◆ SOURCE EXCERPT

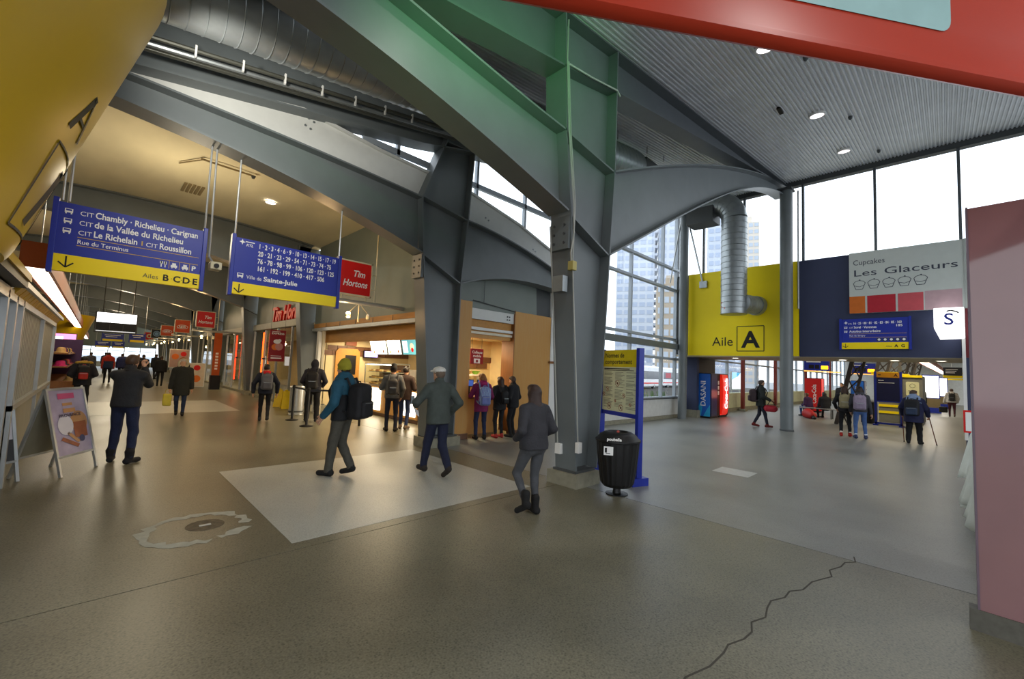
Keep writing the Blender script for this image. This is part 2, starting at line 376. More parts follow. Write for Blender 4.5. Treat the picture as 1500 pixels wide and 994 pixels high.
f1 = steel_frame(3.97, [(5.36, .22), (5.04, 4.15), (4.85, 5.42), (4.75, 7.25)], [(5.90, .22), (6.12, 3.75), (6.22, 5.25), (6.22, 7.45)], low1, up1,
    'tall steel column frame beside the waste bin, with long curved arm to the right', roof=roof1, rlow=rl, rup=ru)
# frame 2
low2 = [(x, arcl(x)) for x in np.linspace(-3.25, 4.80, 24)]
up2 = [(x, arcu(x)) for x in np.linspace(-3.25, 4.72, 24)]; up3 = [(float(x), float(vltz(x))-.02) for x in np.linspace(-3.25, 5.2, 24)]; low3 = [(float(x), float(arcl(x))) for x in np.linspace(-3.25, 4.80, 24)]
low2 = [(float(a), float(b)) for a, b in low2]; up2 = [(float(a), float(b)) for a, b in up2]
rl2 = smooth_line([(5.87, 3.66), (6.6, 3.90), (7.33, 4.03), (8.2, 4.10), (8.9, 4.09), (10.2, 4.0)], 18)
ru2 = smooth_line([(5.98, 5.17), (7.0, 5.08), (7.77, 4.95), (9.25, 4.58), (10.2, 4.25)], 18)
roof2 = ([(-0.2, 5.70), (4.66, 6.52), (6.1, 6.86), (17.85, 8.9)], [(-0.2, deckz(-.2)-.06), (4.66, deckz(4.66)-.06), (6.1, deckz(6.1)-.06), (17.85, deckz(17.85)-.06)])
colL2 = [(5.21, .22), (4.83, 4.15), (4.73, 5.34), (5.30, 6.85), (5.34, 7.35)]; colR2 = [(5.86, .22), (5.86, 3.66), (5.98, 5.17), (6.08, 6.9), (6.10, 7.4)]
f2 = steel_frame(7.75, colL2, colR2, low2, up2, 'steel column frame beside the doughnut counter, arch over the hanging blue signs',
    roof=roof2, rmat=STEEL, rlow=rl2, rup=ru2, plinth=(5.14, 5.98), nodes=((4.11, 3.66), (5.37, 5.17), (6.8, 6.85)))  # lit look of this roof beam put in by the lighter frame steel
# light grey band above the second arch, both sides of its column
bandL = [(-0.2, 5.73), (0.08, 5.79), (2.33, 6.24), (3.0, 6.17), (3.85, 6.08), (5.0, 6.03)]
band = MB().prism([(float(x), float(arcu(x))+.02) for x in np.linspace(-0.2, 4.72, 10)]+[(4.95, 5.6)]+bandL[::-1], 'y', 8.02, 8.10)
LGREY = mat('light_grey_panel', 'd6d8d4', 0.4, 0, 0.03)
o = band.build('fascia_band', LGREY, f2); MB().flange(bandL, 7.96, 8.12, .05).build('fascia_cap', LGREY, f2)
MB().prism([(6.0, 5.19), (7.0, 5.1), (7.77, 4.97), (9.25, 4.6), (10.2, 4.3), (10.2, 4.85), (9.5, 5.15), (7.88, 5.64), (6.1, 5.99)], 'y', 8.02, 8.10).build('fascia_band', LGREY, f2)
MB().flange([(6.1, 5.99), (7.88, 5.64), (9.5, 5.15), (10.2, 4.85)], 7.96, 8.12, .05).build('fascia_cap', LGREY, f2)
bolts('bolt', f2, [(2.43, 8.02, 6.13), (2.52, 8.02, 6.10), (2.38, 8.02, 5.98), (2.47, 8.02, 5.95), (6.72, 8.02, 5.5), (6.82, 8.02, 5.46), (6.7, 8.02, 5.25), (6.8, 8.02, 5.2), (8.5, 8.02, 5.1), (8.6, 8.02, 5.06), (8.4, 8.02, 4.9), (8.5, 8.02, 4.86)], (0, -1, 0), GALV)
# frames further down the hall
farlab = ['steel column frame past the queue barrier, next beyond the doughnut counter', 'steel column frame of the hall arch beside the red drink poster', 'steel column frame of the hall arch beyond the drink poster',
          'steel hall arch frame, fourth beyond the doughnut counter', 'steel hall arch frame far down the concourse', 'steel hall arch frame near the far end of the concourse', 'farthest steel hall arch frame in the concourse', 'last steel arch frame at the concourse end']
for k in range(7):
    steel_frame(15.5+7.72*k, colL2[:3]+[(4.73, 5.7)], colR2[:3]+[(5.98, 5.7)], low3, up3, farlab[k], plinth=(5.14, 5.98), nodes=((4.11, 3.66),), far=True)
# conduits and boxes on frame 1
cb = thing('conduit_run', 'thin grey electrical conduits running down the big near steel column', 'conduit', (5.1, 3.95, 0))
PIPE = mat('conduit_grey', 'a7a9a2', 0.45, 0.3)
MB().tube([(4.76, 3.93, 7.1), (4.76, 3.93, 6.5), (4.86, 3.93, 5.4), (5.03, 3.93, 4.3), (5.06, 3.93, 3.85), (5.03, 3.955, 3.55), (5.06, 3.955, 3.3)], 0.014, 6).build('conduit', PIPE, cb, smooth=True)
MB().tube([(4.80, 3.93, 6.45), (4.90, 3.93, 5.4), (5.07, 3.93, 4.3), (5.06, 3.94, 3.4), (5.34, 3.94, 0.62)], 0.012, 6).build('conduit', PIPE, cb, smooth=True)
MB().tube([(4.80, 3.93, 6.42), (5.4, 3.93, 6.52), (6.15, 3.93, 6.68), (6.25, 3.93, 6.62)], 0.016, 6).build('conduit', PIPE, cb, smooth=True)
MB().tube([(4.93, 4.30, 4.0), (5.02, 4.3, 3.2), (5.3, 4.30, 0.55)], 0.012, 6).build('conduit', PIPE, cb, smooth=True)
bx('junction_box', mat('yellowed_plastic', 'b9ac62', 0.5), cb, 5.02, 3.90, 3.28, 5.12, 4.0, 3.42, bevel=.008)
bx('control_box', GALV, cb, 4.94, 4.02, 2.95, 5.06, 4.22, 3.2, bevel=.006)
bx('outlet_box', WHITE, cb, 5.29, 3.89, 0.52, 5.38, 3.96, 0.68, bevel=.006)
bx('outlet_box', WHITE, cb, 5.26, 4.22, 0.46, 5.33, 4.33, 0.62, bevel=.006)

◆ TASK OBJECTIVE
Omit each picture, then return all of the listing exactly as it stands.

◆ EXERCISE ANSWER
Keep writing the Blender script for this image. This is part 2, starting at line 376. More parts follow. Write for Blender 4.5. Treat the picture as 1500 pixels wide and 994 pixels high.
f1 = steel_frame(3.97, [(5.36, .22), (5.04, 4.15), (4.85, 5.42), (4.75, 7.25)], [(5.90, .22), (6.12, 3.75), (6.22, 5.25), (6.22, 7.45)], low1, up1,
    'tall steel column frame beside the waste bin, with long curved arm to the right', roof=roof1, rlow=rl, rup=ru)
# frame 2
low2 = [(x, arcl(x)) for x in np.linspace(-3.25, 4.80, 24)]
up2 = [(x, arcu(x)) for x in np.linspace(-3.25, 4.72, 24)]; up3 = [(float(x), float(vltz(x))-.02) for x in np.linspace(-3.25, 5.2, 24)]; low3 = [(float(x), float(arcl(x))) for x in np.linspace(-3.25, 4.80, 24)]
low2 = [(float(a), float(b)) for a, b in low2]; up2 = [(float(a), float(b)) for a, b in up2]
rl2 = smooth_line([(5.87, 3.66), (6.6, 3.90), (7.33, 4.03), (8.2, 4.10), (8.9, 4.09), (10.2, 4.0)], 18)
ru2 = smooth_line([(5.98, 5.17), (7.0, 5.08), (7.77, 4.95), (9.25, 4.58), (10.2, 4.25)], 18)
roof2 = ([(-0.2, 5.70), (4.66, 6.52), (6.1, 6.86), (17.85, 8.9)], [(-0.2, deckz(-.2)-.06), (4.66, deckz(4.66)-.06), (6.1, deckz(6.1)-.06), (17.85, deckz(17.85)-.06)])
colL2 = [(5.21, .22), (4.83, 4.15), (4.73, 5.34), (5.30, 6.85), (5.34, 7.35)]; colR2 = [(5.86, .22), (5.86, 3.66), (5.98, 5.17), (6.08, 6.9), (6.10, 7.4)]
f2 = steel_frame(7.75, colL2, colR2, low2, up2, 'steel column frame beside the doughnut counter, arch over the hanging blue signs',
    roof=roof2, rmat=STEEL, rlow=rl2, rup=ru2, plinth=(5.14, 5.98), nodes=((4.11, 3.66), (5.37, 5.17), (6.8, 6.85)))  # lit look of this roof beam put in by the lighter frame steel
# light grey band above the second arch, both sides of its column
bandL = [(-0.2, 5.73), (0.08, 5.79), (2.33, 6.24), (3.0, 6.17), (3.85, 6.08), (5.0, 6.03)]
band = MB().prism([(float(x), float(arcu(x))+.02) for x in np.linspace(-0.2, 4.72, 10)]+[(4.95, 5.6)]+bandL[::-1], 'y', 8.02, 8.10)
LGREY = mat('light_grey_panel', 'd6d8d4', 0.4, 0, 0.03)
o = band.build('fascia_band', LGREY, f2); MB().flange(bandL, 7.96, 8.12, .05).build('fascia_cap', LGREY, f2)
MB().prism([(6.0, 5.19), (7.0, 5.1), (7.77, 4.97), (9.25, 4.6), (10.2, 4.3), (10.2, 4.85), (9.5, 5.15), (7.88, 5.64), (6.1, 5.99)], 'y', 8.02, 8.10).build('fascia_band', LGREY, f2)
MB().flange([(6.1, 5.99), (7.88, 5.64), (9.5, 5.15), (10.2, 4.85)], 7.96, 8.12, .05).build('fascia_cap', LGREY, f2)
bolts('bolt', f2, [(2.43, 8.02, 6.13), (2.52, 8.02, 6.10), (2.38, 8.02, 5.98), (2.47, 8.02, 5.95), (6.72, 8.02, 5.5), (6.82, 8.02, 5.46), (6.7, 8.02, 5.25), (6.8, 8.02, 5.2), (8.5, 8.02, 5.1), (8.6, 8.02, 5.06), (8.4, 8.02, 4.9), (8.5, 8.02, 4.86)], (0, -1, 0), GALV)
# frames further down the hall
farlab = ['steel column frame past the queue barrier, next beyond the doughnut counter', 'steel column frame of the hall arch beside the red drink poster', 'steel column frame of the hall arch beyond the drink poster',
          'steel hall arch frame, fourth beyond the doughnut counter', 'steel hall arch frame far down the concourse', 'steel hall arch frame near the far end of the concourse', 'farthest steel hall arch frame in the concourse', 'last steel arch frame at the concourse end']
for k in range(7):
    steel_frame(15.5+7.72*k, colL2[:3]+[(4.73, 5.7)], colR2[:3]+[(5.98, 5.7)], low3, up3, farlab[k], plinth=(5.14, 5.98), nodes=((4.11, 3.66),), far=True)
# conduits and boxes on frame 1
cb = thing('conduit_run', 'thin grey electrical conduits running down the big near steel column', 'conduit', (5.1, 3.95, 0))
PIPE = mat('conduit_grey', 'a7a9a2', 0.45, 0.3)
MB().tube([(4.76, 3.93, 7.1), (4.76, 3.93, 6.5), (4.86, 3.93, 5.4), (5.03, 3.93, 4.3), (5.06, 3.93, 3.85), (5.03, 3.955, 3.55), (5.06, 3.955, 3.3)], 0.014, 6).build('conduit', PIPE, cb, smooth=True)
MB().tube([(4.80, 3.93, 6.45), (4.90, 3.93, 5.4), (5.07, 3.93, 4.3), (5.06, 3.94, 3.4), (5.34, 3.94, 0.62)], 0.012, 6).build('conduit', PIPE, cb, smooth=True)
MB().tube([(4.80, 3.93, 6.42), (5.4, 3.93, 6.52), (6.15, 3.93, 6.68), (6.25, 3.93, 6.62)], 0.016, 6).build('conduit', PIPE, cb, smooth=True)
MB().tube([(4.93, 4.30, 4.0), (5.02, 4.3, 3.2), (5.3, 4.30, 0.55)], 0.012, 6).build('conduit', PIPE, cb, smooth=True)
bx('junction_box', mat('yellowed_plastic', 'b9ac62', 0.5), cb, 5.02, 3.90, 3.28, 5.12, 4.0, 3.42, bevel=.008)
bx('control_box', GALV, cb, 4.94, 4.02, 2.95, 5.06, 4.22, 3.2, bevel=.006)
bx('outlet_box', WHITE, cb, 5.29, 3.89, 0.52, 5.38, 3.96, 0.68, bevel=.006)
bx('outlet_box', WHITE, cb, 5.26, 4.22, 0.46, 5.33, 4.33, 0.62, bevel=.006)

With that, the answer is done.